Treasuries Drop a Second Straight Week as Fed Outlook Prevails

Treasuries registered back-to-back weekly losses for the first time this year as a lessening of turmoil in Greece reduced demand for the safest assets and the outlook for higher U.S. borrowing costs prevailed.

Yields on benchmark 10-year notes closed the week above 2 percent for the first time since January amid optimism that leaders in Greece and the European Union will compromise on the nation’s bailout program and as global economic prospects improved. Ten-year yields have climbed 41 basis points since falling to a 1 1/2-year low in January. The Federal Reserve will release minutes of its January meeting next week.

“We’ve had a pretty significant move,” said Jeffrey Klingelhofer, a money manager at Thornburg Investment Management in Santa Fe, New Mexico, which oversees $89 billion. “Some of the pessimism is beginning to fade” on the U.S.

The 10-year yield increased nine basis points, or 0.09 percentage point, to 2.05 percent this week in New York, according to Bloomberg Bond Trader data. It touched the highest in more than five weeks on Friday.

Treasuries have fallen since the U.S. reported Feb. 6 that nonfarm payrolls and wages increased more than forecast in January, spurring speculation the Fed will raise rates in the first half of the year. Bonds had rallied last month as yields higher than those of 18 developed-nation peers attracted investors amid turmoil in Greece and moves by global central banks to avoid deflation.

Yield Differentials

A measure of volatility reached the highest in almost four months. Bank of America Merrill Lynch’s MOVE Index climbed to 95.4 on Tuesday, versus an average of 62 last year.

Ten-year note yields rose the most in a week Friday as data showed Germany’s gross domestic product grew 0.7 percent in the fourth quarter, more than twice as much as estimated, and the euro bloc’s economy expanded a more-than-forecast 0.3 percent. EU and Greek leaders extended negotiations over the weekend aimed at reaching a deal on future financing for Europe’s most-indebted country.

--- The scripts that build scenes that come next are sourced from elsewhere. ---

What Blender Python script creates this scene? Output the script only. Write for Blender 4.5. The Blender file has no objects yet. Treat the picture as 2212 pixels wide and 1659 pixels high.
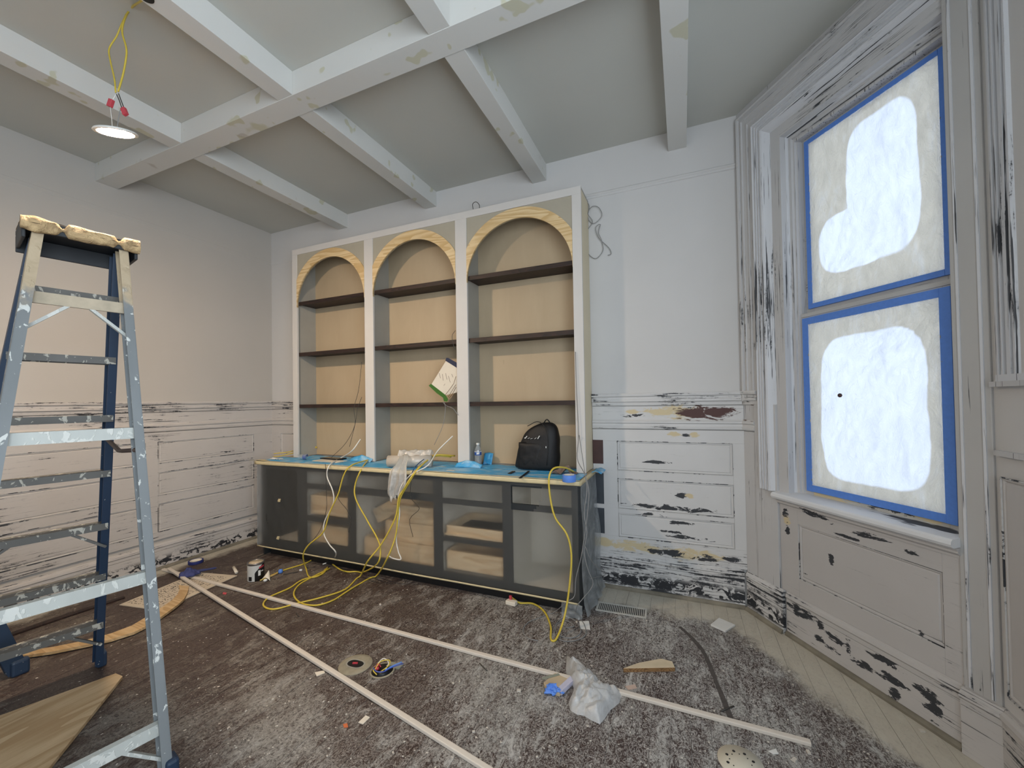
import bpy, bmesh, math, random
from mathutils import Vector, Matrix, noise as mn
random.seed(7)
C = bpy.context.scene.collection
SC = bpy.context.scene

# ------------------------------------------------------------------ camera
F = 874.4858; CX = 1105.29; CY = 851.89
R = Matrix(((0.92083983, 0.38961844, -0.01585835),
            (-0.02092889, 0.00877241, -0.99974248),
            (-0.38937899, 0.92093459, 0.01623226)))
EYE = Vector((0, 0, 1.49))
cd = bpy.data.cameras.new('camera'); cam = bpy.data.objects.new('camera', cd); C.objects.link(cam)
cd.sensor_fit = 'HORIZONTAL'; cd.sensor_width = 36; cd.lens = F / 2212 * 36
cd.shift_x = (1106 - CX) / 2212; cd.shift_y = (CY - 829.5) / 2212
cd.clip_start = .02
m = Matrix((R[0], -R[1], -R[2])).transposed().to_4x4(); m.translation = EYE
cam.matrix_world = m
SC.camera = cam

def ray(px, py): return R.transposed() @ Vector(((px - CX) / F, (py - CY) / F, 1))
def az(px, py, z=0.0):
    d = ray(px, py); return EYE + d * ((z - EYE.z) / d.z)
def ay(px, py, y):
    d = ray(px, py); return EYE + d * (y / d.y)

# ------------------------------------------------------------------ world, exposure
w = bpy.data.worlds.new('world'); SC.world = w; w.use_nodes = True
w.node_tree.nodes['Background'].inputs[0].default_value = (.82, .9, 1, 1)
w.node_tree.nodes['Background'].inputs[1].default_value = 1.0
vs = SC.view_settings; vs.view_transform = 'Standard'; vs.look = 'None'; vs.gamma = 1; vs.use_curve_mapping = False
vs.exposure = 0.17

def area(name, loc, target, sx, sy, power, col):
    l = bpy.data.lights.new(name, 'AREA'); l.shape = 'RECTANGLE'; l.size = sx; l.size_y = sy
    l.energy = power; l.color = col
    o = bpy.data.objects.new(name, l); C.objects.link(o); o.location = loc
    o.rotation_euler = (Vector(target) - Vector(loc)).to_track_quat('-Z', 'Y').to_euler()
    return o
# daylight at the windows: the one in view, one unseen along the right wall, plus added fill behind
K0 = Vector((.394, 3.297, 0)); WA = math.radians(-56)
WD = Vector((math.cos(WA), math.sin(WA), 0)); WN = Vector((-math.sin(WA), math.cos(WA), 0))
XR = K0 + WD * 1.31
wc = K0 + WD * .78 + WN * .75 + Vector((0, 0, 2.0))
area('sky_light_window', wc, wc - WN, 2.2, 3.4, 40, (.80, .90, 1))
area('sky_light_side_window', (XR.x + .12, -.55, 1.9), (-1.2, .2, 2.9), 2.0, 2.1, 92, (.80, .91, 1))
area('rear_fill_light', (-.65, -2.35, 1.9), (-.6, 1, 2.4), 2.9, 2.0, 19, (.94, .97, .95))

# ------------------------------------------------------------------ mesh builder
class MB:
    def __init__(s): s.v = []; s.f = []; s.sm = []
    def add(s, vs_, fs, smooth=False):
        n = len(s.v); s.v += [tuple(p) for p in vs_]
        for f in fs: s.f.append([i + n for i in f]); s.sm.append(smooth)
        return s
    def box(s, x0, x1, y0, y1, z0, z1):
        return s.add([(x0,y0,z0),(x1,y0,z0),(x1,y1,z0),(x0,y1,z0),(x0,y0,z1),(x1,y0,z1),(x1,y1,z1),(x0,y1,z1)],
                     [(0,3,2,1),(4,5,6,7),(0,1,5,4),(1,2,6,5),(2,3,7,6),(3,0,4,7)])
    def bar(s, a, b, w, h, up=(0,0,1)):
        a = Vector(a); b = Vector(b); d = (b - a).normalized(); u = Vector(up)
        sx = d.cross(u).normalized(); uu = sx.cross(d).normalized()
        vv = [p + sx * i * w / 2 + uu * j * h / 2 for p in (a, b) for i, j in ((-1,-1),(1,-1),(1,1),(-1,1))]
        return s.add(vv, [(3,2,1,0),(4,5,6,7),(0,1,5,4),(1,2,6,5),(2,3,7,6),(3,0,4,7)])
    def prism(s, poly, axis, a, b):
        """poly 2-D, extruded along axis 0/1/2 from a to b"""
        n = len(poly)
        def mk(p, t):
            q = list(p); q.insert(axis, t); return q
        vv = [mk(p, a) for p in poly] + [mk(p, b) for p in poly]
        fs = [list(range(n))[::-1], list(range(n, 2 * n))] + [(i, (i + 1) % n, n + (i + 1) % n, n + i) for i in range(n)]
        return s.add(vv, fs)
    def tube(s, pts, r, n=6, cap=True):
        pts = [Vector(p) for p in pts]; rs = r if isinstance(r, (list, tuple)) else [r] * len(pts)
        vv = []; prev = None
        for i, p in enumerate(pts):
            t = (pts[min(i + 1, len(pts) - 1)] - pts[max(i - 1, 0)])
            t = t.normalized() if t.length > 1e-9 else Vector((0,0,1))
            if prev is None: prev = t.orthogonal().normalized()
            x = (prev - t * prev.dot(t)); x = x.normalized() if x.length > 1e-6 else t.orthogonal().normalized()
            prev = x; y = t.cross(x)
            vv += [p + (x * math.cos(2*math.pi*k/n) + y * math.sin(2*math.pi*k/n)) * rs[i] for k in range(n)]
        fs = [(i*n+k, i*n+(k+1)%n, (i+1)*n+(k+1)%n, (i+1)*n+k) for i in range(len(pts)-1) for k in range(n)]
        if cap: fs += [tuple(range(n))[::-1], tuple(range((len(pts)-1)*n, len(pts)*n))]
        return s.add(vv, fs, True)
    def lathe(s, prof, c=(0,0,0), n=24, caps=True):
        vv = [(c[0] + r*math.cos(2*math.pi*k/n), c[1] + r*math.sin(2*math.pi*k/n), c[2] + z) for r, z in prof for k in range(n)]
        fs = [(i*n+k, i*n+(k+1)%n, (i+1)*n+(k+1)%n, (i+1)*n+k) for i in range(len(prof)-1) for k in range(n)]
        if caps: fs += [tuple(range(n))[::-1], tuple(range((len(prof)-1)*n, len(prof)*n))]
        return s.add(vv, fs, True)
    def grid(s, fn, nu, nv, smooth=True, skip=None):
        vv = [fn(i / nu, j / nv) for j in range(nv + 1) for i in range(nu + 1)]
        fs = [(j*(nu+1)+i, j*(nu+1)+i+1, (j+1)*(nu+1)+i+1, (j+1)*(nu+1)+i) for j in range(nv) for i in range(nu)
              if not (skip and skip((i+.5)/nu, (j+.5)/nv))]
        return s.add(vv, fs, smooth)
    def mesh(s, name, mat):
        me = bpy.data.meshes.new(name); me.from_pydata(s.v, [], s.f); me.materials.append(mat)
        me.polygons.foreach_set('use_smooth', s.sm); me.update()
        bm = bmesh.new(); bm.from_mesh(me); bmesh.ops.recalc_face_normals(bm, faces=bm.faces); bm.to_mesh(me); bm.free()
        return me
    def build(s, name, mat, parent=None, loc=None, rz=None, bevel=0, solid=0, label=None):
        o = bpy.data.objects.new(name, s.mesh(name, mat)); C.objects.link(o)
        if parent: o.parent = parent
        if loc is not None: o.location = loc
        if rz is not None: o.rotation_euler.z = rz
        if solid:
            q = o.modifiers.new('s', 'SOLIDIFY'); q.thickness = solid; q.offset = 0
        if bevel:
            q = o.modifiers.new('b', 'BEVEL'); q.width = bevel; q.segments = 2; q.limit_method = 'ANGLE'
        if label: o['label'] = label
        return o
def empty(name, loc=(0,0,0), rz=0):
    o = bpy.data.objects.new(name, None); C.objects.link(o); o.location = loc; o.rotation_euler.z = rz; o.empty_display_size = .1
    return o
def tag(o, label, cat, group=None):
    o['label'] = label; o['category'] = cat
    if group: o['group'] = group
    return o
def struct(o): o['kind'] = 'structure'; return o
def rebase(o):
    """move a single-mesh thing's origin to the middle of its footprint"""
    vs_ = [v.co for v in o.data.vertices]
    c = Vector(((min(v.x for v in vs_)+max(v.x for v in vs_))/2, (min(v.y for v in vs_)+max(v.y for v in vs_))/2, min(v.z for v in vs_)))
    o.data.transform(Matrix.Translation(-c)); o.location = o.location + c
    return o
def spline(pts, k=5):
    P = [Vector(p) for p in pts]; P = [P[0]*2-P[1]] + P + [P[-1]*2-P[-2]]; out = []
    for i in range(1, len(P) - 2):
        a, b, c, d = P[i-1:i+3]
        for j in range(k):
            t = j / k
            out.append(.5*((2*b)+(c-a)*t+(2*a-5*b+4*c-d)*t*t+(3*b-a-3*c+d)*t**3))
    out.append(P[-2]); return out

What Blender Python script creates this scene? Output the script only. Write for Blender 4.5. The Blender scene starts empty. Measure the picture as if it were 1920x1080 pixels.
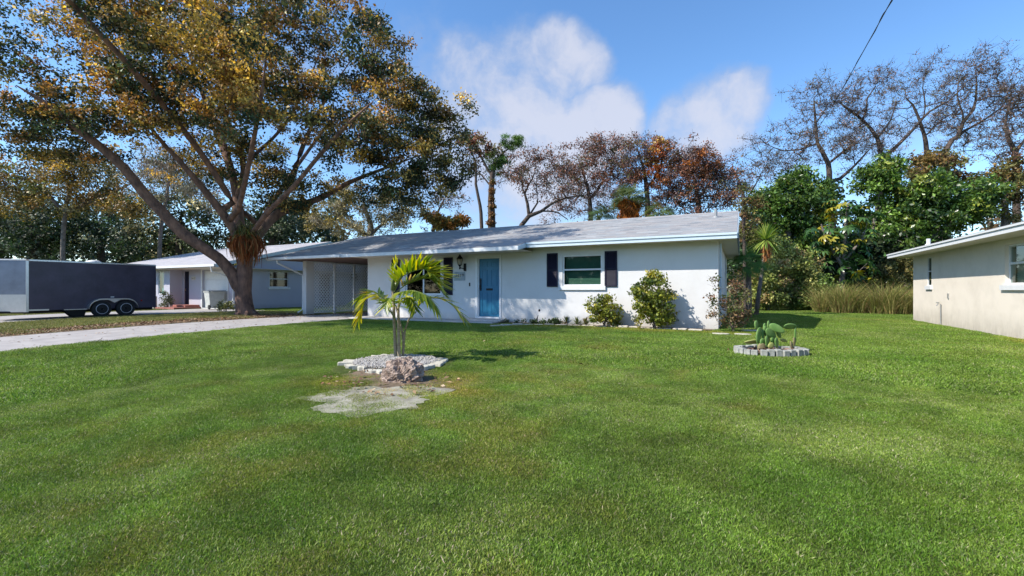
import bpy, math, random
import numpy as np
from mathutils import Vector, Matrix, Euler

# ------------------------------------------------------------------ camera, sky, sun, exposure
scene = bpy.context.scene
COL = scene.collection
YAW = math.radians(26.55)
S, C = math.sin(YAW), math.cos(YAW)
F, CX, CY, HC = 862.0, 960.0, 543.5, 1.12      # focal length and centre in photograph pixels, eye height
SUN = Vector((0.74, 0.78, -1.0)).normalized()  # direction the light travels

cam_d = bpy.data.cameras.new('camera')
cam = bpy.data.objects.new('camera', cam_d)
COL.objects.link(cam)
cam.location = (0, 0, HC)
cam.rotation_euler = (math.radians(90), 0, YAW)
cam_d.sensor_width = 36.0
cam_d.lens = F / 1920.0 * 36.0
cam_d.shift_y = 3.5 / 1920.0
cam_d.clip_start = 0.05
cam_d.clip_end = 2000
scene.camera = cam

scene.view_settings.view_transform = 'Standard'
scene.view_settings.look = 'None'
scene.view_settings.exposure = 0.5
scene.view_settings.gamma = 1.0
scene.view_settings.use_curve_mapping = False
scene.render.engine = 'CYCLES'
scene.cycles.max_bounces = 6
scene.cycles.diffuse_bounces = 3
scene.cycles.glossy_bounces = 3
scene.cycles.transmission_bounces = 4
scene.cycles.transparent_max_bounces = 8

SKY_STRENGTH = 0.15
SUN_STRENGTH = 5.0
elev = math.asin(-SUN.z)
to_sun = -SUN
world = bpy.data.worlds.new('World')
scene.world = world
world.use_nodes = True


def ray(px, py):
    u = (px - CX) / F
    return (-S + C * u, C + S * u, (CY - py) / F)


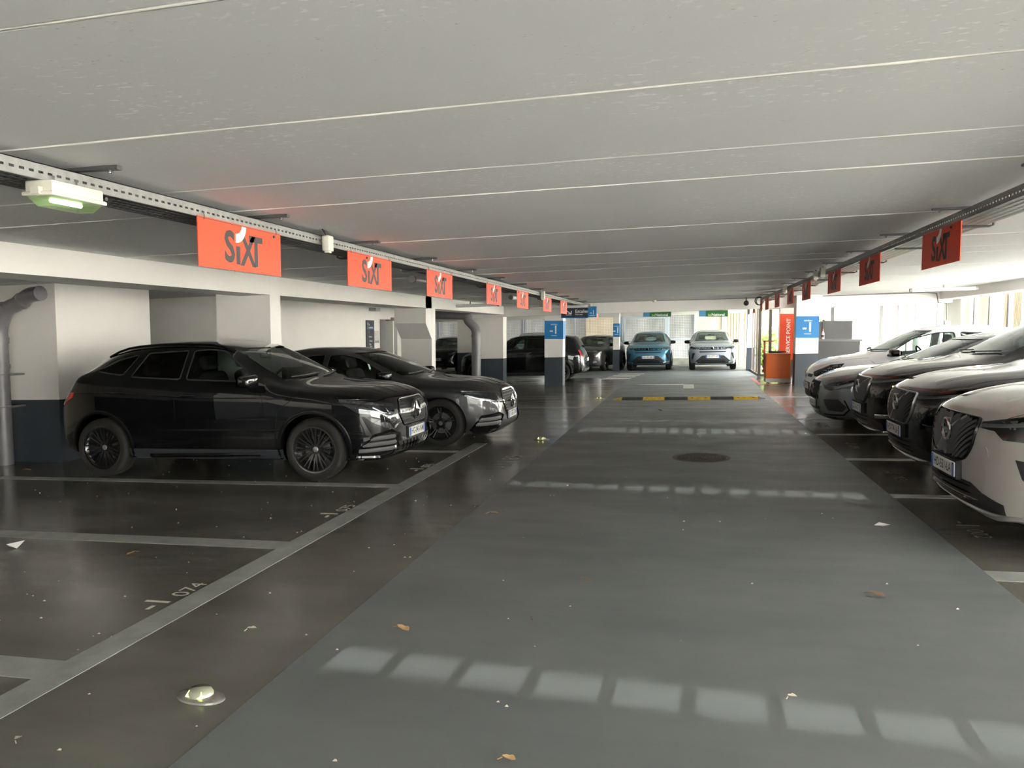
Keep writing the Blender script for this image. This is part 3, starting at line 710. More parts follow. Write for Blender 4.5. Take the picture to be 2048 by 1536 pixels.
MB().sbox(-9.6, 7.2, 22.3, 26.3, 0, .08, cz).build('ceiling_slab', CM, CEILING); MB().sbox(-9.6, 2.5, 26.32, 36.3, 0, .08, cz).build('ceiling_slab', CM, CEILING)
MB().sbox(-16, -9.6, -8.5, 36.3, .0, .08, cz).build('ceiling_slab', CM, CEILING)

def col_box(name, x0, x1, y0, y1, top=None, navy=.86, parent=None, m=WALLW):
    """pier with a navy band along its foot; top None = up to the slab"""
    t = (lambda x: cz(x) + .02) if top is None else (lambda x: top)
    def shear(h0, h1): return MB().add([(x, y, h(x)) for h in (h0, h1) for y in (y0, y1) for x in (x0, x1)], [(0, 2, 3, 1), (4, 5, 7, 6), (0, 1, 5, 4), (2, 6, 7, 3), (0, 4, 6, 2), (1, 3, 7, 5)])
    o = shear(lambda x: fz(x) + navy, t).build(name, m, parent, kind='structure')
    e = .0
    shear(lambda x: fz(x) - .03, lambda x: fz(x) + navy).build('navy_band', NAVY, o)
    return o
# left side
MB().box(-16, -2.3, -8.7, -8.5, -.6, 2.6).build('wall_near', mat('near_wall', (.10, .10, .10), .7), kind='structure')  # unseen wall added dark so the black SUV's flank mirrors darkness
BX = -5.35
def lbeam():
    b = MB(); b.sbox(BX - .45, BX, -8.5, 22.0, -.245, .03, cz); return b.build('beam_left', WALLW, kind='structure')
LB = lbeam()
col_box('wall_left_pier', -11.6, -8.3, 8.55, 10.38)
A = col_box('wall_left_alcove', -11.6, -8.3, 12.35, 12.95)
col_box('wall_left', -8.9, -8.3, 12.95, 19.55)
col_box('wall_left_end', -8.9, -8.3, 20.85, 22.2)
MB().add([(x, y, z) for z in (1.88, 2.3) for y in (19.55, 20.85) for x in (-8.9, -8.3)], [(0, 2, 3, 1), (4, 5, 7, 6), (0, 1, 5, 4), (2, 6, 7, 3), (0, 4, 6, 2), (1, 3, 7, 5)]).build('wall_left_lintel', WALLW, kind='structure')
col_box('wall_left_near', -11.6, -8.3, -8.5, 3.2)
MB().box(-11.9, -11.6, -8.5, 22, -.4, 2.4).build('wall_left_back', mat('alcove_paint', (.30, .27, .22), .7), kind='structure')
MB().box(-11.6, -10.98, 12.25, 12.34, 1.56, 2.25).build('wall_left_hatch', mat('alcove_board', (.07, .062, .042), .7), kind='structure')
MB().box(-11.4, -11.2, 12.2, 12.3, -.3, 1.56).build('trim_1', mat('pale_blue_post', (.5, .54, .62), .5), kind='structure')
MB().box(-11.15, -11.0, 12.28, 12.34, -.3, 1.56).build('trim_2', WALLW, kind='structure')
col_box('column_1', -6.15, BX + .001, 8.98, 9.24, None)
# pillar with a corbel that steps out at its head
c2 = col_box('column_2', -6.05, BX + .001, 15.42, 15.66, None)
MB().add([(x, y, z) for x in (-6.05, BX) for y, z in ((15.43, 2.3), (15.05, 2.3), (15.05, 1.72), (15.43, 1.38))], [(0, 1, 2, 3), (7, 6, 5, 4), (0, 4, 5, 1), (1, 5, 6, 2), (2, 6, 7, 3), (3, 7, 4, 0)]).build('corbel', WALLW, c2)
col_box('column_3', -6.28, -5.48, 22.4, 22.85)
COLA = col_box('column_4', -4.22, -3.66, 22.55, 23.0)
COLB = col_box('column_5', 2.85, 3.43, 21.6, 22.1)
COLC = col_box('column_6', -2.93, -2.68, 30.7, 31.1)
COLD = col_box('column_7', 2.18, 2.44, 29.5, 29.9, m=mat('wall_pale_blue', (.62, .70, .80), .5))
COLE = col_box('column_8', 2.92, 3.34, 25.9, 26.3)
col_box('column_9', -9.6, -8.15, 31.0, 31.5)
col_box('wall_left_far', -16, -11.5, 21.9, 22.2)
MB().sbox(-9.0, 6.75, 21.95, 22.35, -.31, .03, cz).build('beam_far', WALLW, kind='structure')
MB().sbox(-16, 2.45, 34.7, 35.1, -.16, .03, cz).build('beam_end', WALLW, kind='structure')
RB = MB().sbox(6.46, 6.95, -8.5, 26.2, -.22, .03, cz).build('beam_right', WALLW, kind='structure')
MB().sbox(2.4, 6.95, 25.95, 26.25, -.25, .03, cz).build('beam_right_end', WALLW, kind='structure')

MB().box(-16.2, -16, 20, 38.3, -.8, 2.4).build('wall_left_light_stop', WALLW, kind='structure')  # unseen wall added to keep outside light off the far end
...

“There is a little bit more of the feel-good factor about Greece,” said Vincent Chaigneau, Paris-based global head of fixed-income and foreign-exchange strategy at Societe Generale SA, whose SG Americas Securities unit is one of the 22 primary dealers that trade with the Fed. “There is also an improving sentiment on global growth, and Treasuries have been sensitive as much to that as domestic news. This is all weighing on Treasuries.”

Fed Outlook

Traders now see a 55 percent chance the Fed will raise interest rates from virtually zero by September, up from 39 percent at the end of last month, fed fund futures show. The likelihood of an increase by December is 80 percent, compared with 63 percent on Jan. 30.

“Much of the move in Treasuries is spillover from the payrolls report and optimism that the economy is going OK,” said Ira Jersey, an interest-rate strategist at the primary dealer Credit Suisse Group AG in New York. “Inflation expectations hover where they have been, which is probably high enough for the Fed to hike rates.”

The central bank’s next policy meeting is scheduled March 17-18. Minutes of its last meeting, on Jan. 27-28, will be released on Feb. 18. Chair Janet Yellen delivers her semi-annual policy report to Congress Feb. 24-25.